Source excerpt:
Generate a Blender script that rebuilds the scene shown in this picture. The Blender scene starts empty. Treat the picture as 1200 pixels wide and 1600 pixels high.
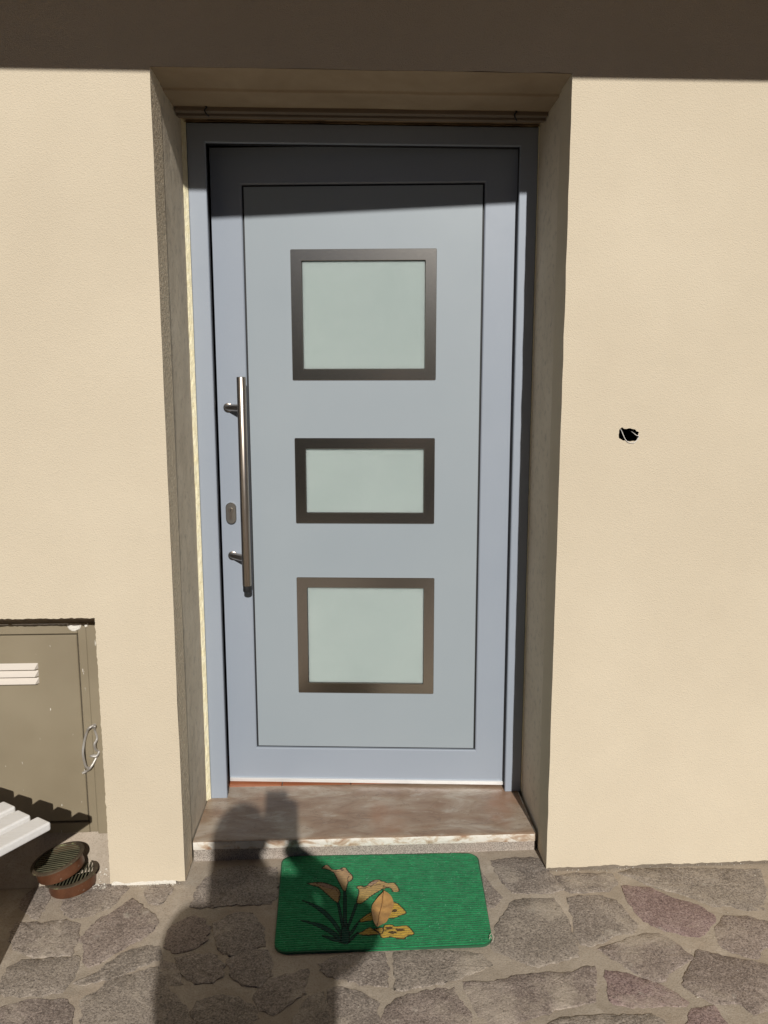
import bpy, bmesh, math, random
import numpy as np
from mathutils import Vector, Matrix, noise as mnoise
from mathutils.geometry import delaunay_2d_cdt

random.seed(7)
rng = np.random.default_rng(7)
scene = bpy.context.scene
C = scene.collection
R = math.radians

# ------------------------------------------------------------------ camera, sky, sun, exposure
cam_d = bpy.data.cameras.new('camera'); cam = bpy.data.objects.new('camera', cam_d); C.objects.link(cam)
cam_d.sensor_fit = 'VERTICAL'; cam_d.sensor_height = 24.0; cam_d.lens = 24.0 * 1201.98 / 1600.0
cam_d.clip_start = 0.02; cam_d.clip_end = 2000
YAW, PITCH, ROLL = 0.0428, 0.1506, -0.0012
fwd = Vector((math.sin(YAW) * math.cos(PITCH), math.cos(YAW) * math.cos(PITCH), -math.sin(PITCH)))
r0 = Vector((math.cos(YAW), -math.sin(YAW), 0)); u0 = r0.cross(fwd)
rr = math.cos(ROLL) * r0 + math.sin(ROLL) * u0; uu = -math.sin(ROLL) * r0 + math.cos(ROLL) * u0
cam.matrix_world = Matrix(((rr.x, uu.x, -fwd.x, -0.0461), (rr.y, uu.y, -fwd.y, -2.4413), (rr.z, uu.z, -fwd.z, 1.3423), (0, 0, 0, 1)))
scene.camera = cam

SUN = Vector((-0.086, 1.0, -0.535)).normalized()        # the way the light travels
world = bpy.data.worlds.new('World'); scene.world = world; world.use_nodes = True
wn = world.node_tree; bgn = wn.nodes['Background']
sky = wn.nodes.new('ShaderNodeTexSky'); sky.sky_type = 'NISHITA'; sky.sun_disc = False
sky.sun_elevation = math.asin(-SUN.z); sky.sun_rotation = math.atan2(-SUN.x, -SUN.y)
sky.dust_density = 0.0; sky.air_density = 0.2; sky.ozone_density = 1.0
wn.links.new(sky.outputs['Color'], bgn.inputs['Color']); bgn.inputs['Strength'].default_value = 0.05
sun_d = bpy.data.lights.new('sun', 'SUN'); sun_d.energy = 5.0; sun_d.angle = R(0.5); sun_d.color = (1.0, 0.965, 0.91)
sun = bpy.data.objects.new('sun', sun_d); C.objects.link(sun)
sun.rotation_euler = SUN.to_track_quat('-Z', 'Y').to_euler(); sun.location = (1, -12, 8)
scene.view_settings.view_transform = 'Standard'; scene.view_settings.look = 'None'
scene.view_settings.gamma = 1.0; scene.view_settings.use_curve_mapping = False
scene.view_settings.exposure = -0.32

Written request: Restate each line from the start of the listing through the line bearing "R = math.radians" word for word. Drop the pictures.

Response to the exercise:
Generate a Blender script that rebuilds the scene shown in this picture. The Blender scene starts empty. Treat the picture as 1200 pixels wide and 1600 pixels high.
import bpy, bmesh, math, random
import numpy as np
from mathutils import Vector, Matrix, noise as mnoise
from mathutils.geometry import delaunay_2d_cdt

random.seed(7)
rng = np.random.default_rng(7)
scene = bpy.context.scene
C = scene.collection
R = math.radians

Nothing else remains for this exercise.